08 May 2013

Great by planning (By Anvar Alikhan, Senior Vice President and Executive Creative Director, JWT Mindset)


Why did Amundsen make it to the South Pole and back in 1911, while Scott died trying? The answer, say the authors of Great by Choice, reveals why some companies thrive in hard times. Another potential Jim Collins classic.
In 1911, two teams of explorers set out to be the first to reach the South Pole: an English team led by Robert Falcon Scott and a Norwegian team led by Roald Amundsen. It was a race, in unpredictable conditions. The conditions were summed up in an advertisement that Scott had put in the London papers: “Men wanted for hazardous journey. Low wages, bitter cold, long hours of complete darkness. Safe return doubtful. Honour and recognition in event of success.”

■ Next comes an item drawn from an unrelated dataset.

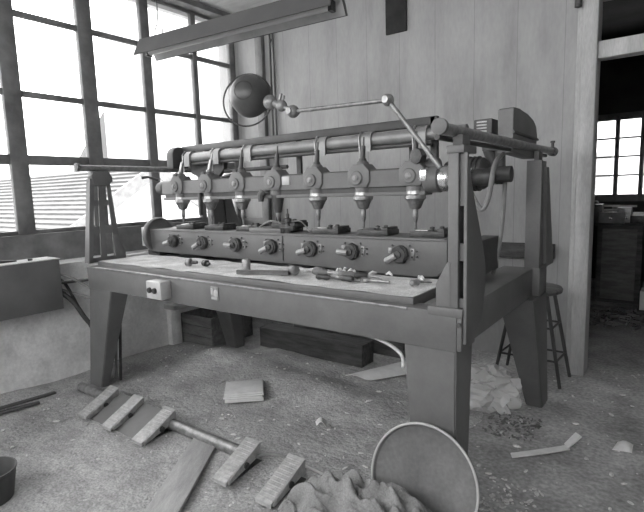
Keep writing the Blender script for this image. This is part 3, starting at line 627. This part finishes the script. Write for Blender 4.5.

In the course of their epic race, the two teams apparently displayed significantly different behaviour patterns. While Scott used new-fangled motorised vehicles, hitherto untested in those sub-zero conditions (and which finally failed him), Amundsen used tried-and-tested dog sleds, which he had learned about from Eskimo tribes he had consulted. While Scott placed flags on his supply dumps to help locate them on the way back, Amundsen placed markers 10 miles around his dumps in every direction, for greater visibility. While Scott carried one thermometer (which broke at a critical moment, with disastrous consequences), Amundsen carried four backups. While Scott’s team marched long distances in fair weather, but took shelter in their tents in bad weather, Amundsen’s team made a strict discipline of marching 20 miles — no less, no more — every single day. The difference in these behaviour patterns led to dramatically different outcomes: Amundsen beat Scott to the South Pole by more than a month and returned home safely with his men to a hero’s welcome. Scott not only lost the race, but perished tragically with his team, just 11 miles from his extraction point. Collins and Hansen use this saga as a metaphor for the way different companies respond to conditions of turbulence, unpredictability and chaos.
Collins is, according to Fortune, “perhaps the most influential management thinker alive”, and his speciality is the study of “enduring great companies” — how they grow, how they attain superior performance levels, and how companies that are merely “good” can make the transition to “great”. His earlier books, Built to Last and Good to Great, are considered classics. And now Great by Choice picks up where Good to Great left off and asks the big, hairy question: why is it that some companies thrive on uncertainty and turbulence, while others cannot? It’s an enormously relevant subject today, as businesses the world over come to terms with the fact that, like it or not, chaos and disruption are here to stay.
The subject, admittedly, is not new. After all, Peter Drucker (who was Collins’s mentor) published his Managing in Turbulent Times as far back as 1980, and Tom Peters published his Thriving on Chaos in 1992. But the difference is that this book is typically Collinsian in its appeal: empirical, engaging, pragmatic and eminently implementable. Based on nine years of research, it identifies the unique behaviour patterns that have enabled select companies to become truly great over an extended period of turbulent time, and end up becoming what the authors call “10x companies” — that is, companies that achieved shareholder returns at least 10 times greater than their respective industry norms.
To do this the authors used a methodology similar to that of Good to Great: they chose a set of companies that achieved outstanding results while operating in highly volatile environments for a period of 15 years or more — companies like Southwest Airlines, Intel, Amgen, Stryker, Microsoft and Biomet — and compared them with a set of similar, but less successful, “control” companies, like Pacific Southwest Airlines, AMD, Genentech, United States Surgical, Apple and Kirschner. They then did exhaustive research into the behaviour of the two sets to discover their discriminators. And what they ultimately arrived at were what they consider the three key discriminators of a 10x company: (1) Fanatical Discipline, (2) Empirical Creativity and (3) Productive Paranoia. These, plus the “Level 5 Ambition” discussed in Good to Great, can all be learned and replicated.
One thought-provoking thing about the book is its rejection of the idea that innovation is the best route to success. In their comparisons of companies in the same industry, the authors found it was, indeed, almost always the less innovative — but more consistent — company that delivered significantly better returns over the long term. Sometimes, they suggest, it makes sense to be one leap behind.
Another interesting thing is the authors’ examination of “luck”, an issue rarely dealt with by a management book. The authors counter the common perception that luck plays a role in determining outcomes by pointing out that these 10x companies were not empirically luckier than their peers. What was dramatically different, however, was these companies’ “return on luck”, or what they did with the luck they got. The more prepared a company is to face an unexpected stroke of luck, good or bad, the better the results it gets when misfortune strikes: an observation that seems in sync with the book’s overall case for discipline, consistency, creative paranoia and the avoidance of unnecessary Big Bangs.
There are certain Indian companies I know for whom Good to Great has become a corporate bible. Great by Choice will take them on the next step up the learning curve.